In dem zugrunde liegenden Streitfall wird der Angeklagten von der Staatsanwaltschaft vorgeworfen, während ihrer Zeit als Vizepräsidentin des Frankfurter Polizeipräsidiums in einem Prozess als Zeugin gegen einen Kriminalhauptkommissar am 15. September 2009 falsch ausgesagt zu haben. Dem Hauptkommissar war vorgeworfen worden, auf einer Dienstreise zu Unrecht Spesen abgerechnet zu haben. Die Angeklagte soll bei ihrer damaligen Zeugenaussage vor dem Amtsgericht bewusst der Wahrheit zuwider ausgesagt haben, sie habe als Vorgesetzte keinem der von den Betrugsvorwürfen betroffenen Beamten eine "Art Kronzeugenregelung" als Entgegenkommen oder Straferleichterung angeboten, um diese zu bewegen, gegen einen anderen Beamten auszusagen. Tatsächlich - so der Vorwurf der Staatsanwaltschaft - habe die Angeklagte den Hauptkommissar aber im Rahmen eines Vier-Augen-Gesprächs im Juli 2006 aufgefordert, gegen einen anderen Beamten auszusagen. Außerdem habe sie ihm für diesen Fall zugesagt, dass man "über alles reden könne".
Das Landgericht Frankfurt am Main hat mit Beschluss vom 29. Februar 2012 den Antrag der Staatsanwaltschaft auf Eröffnung des Hauptverfahrens gegen die Angeklagte abgelehnt. Zur Begründung hat das Landgericht ausgeführt, die angebliche Falschaussage sei nicht mehr zu beweisen, da die konkrete Vernehmungssituation im Termin vom 15. September 2009 nicht mehr detailliert aufklärbar sei.
Gegen den ablehnenden Beschluss des Landgerichts hatte die Staatsanwaltschaft Beschwerde zum zuständigen OLG eingelegt.
Mit Erfolg, wie der zuständige 1. Strafsenat nunmehr im vorliegenden Beschluss ausführte. Die Anklage sei zuzulassen, da nach einer Gesamtschau der vorhandenen Beweismittel der hinreichende Verdacht bestehe, dass die Angeklagte am 15. September 2009 vor dem Amtsgericht vorsätzlich die Unwahrheit gesagt habe.

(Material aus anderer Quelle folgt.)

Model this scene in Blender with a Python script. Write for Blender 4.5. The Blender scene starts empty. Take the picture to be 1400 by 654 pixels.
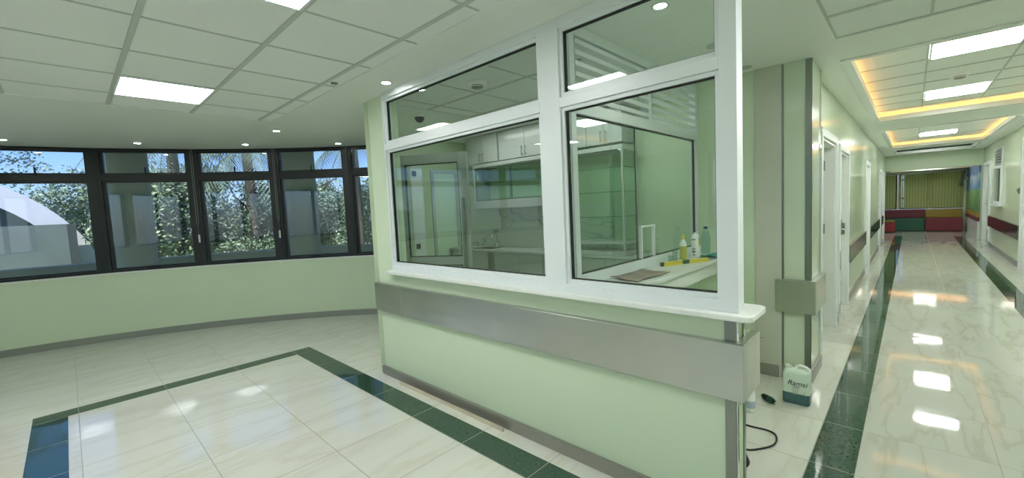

Als Beweismittel stünden die eigenen Einlassungen der Angeklagten im damaligen Prozess sowie die Beobachtungen mehrerer Zeugen zur Verfügung, insbesondere der damals am Verfahren unmittelbar beteiligten Personen, wie Richter, Staatsanwalt und Protokollkraft. Es seien auch hinreichende Verdachtsmomente dafür vorhanden, dass die Zeugenaussage der Angeklagten nicht der Wahrheit entsprochen und sie vorsätzlich gehandelt habe. Die Rekonstruktion des Ablaufs der damaligen Befragung der Angeklagten möge zwar schwierig sein, sei jedoch entgegen der Auffassung des Landgerichts nicht ausgeschlossen.
Die vorliegende Entscheidung des OLG bedeutet lediglich, dass das Landgericht über die Anklage verhandeln muss. Ob sich die Angeklagte tatsächlich einer uneidlichen Falschaussage schuldig gemacht hat oder nicht, wird sich in dem Hauptverfahren vor dem Landgericht ergeben.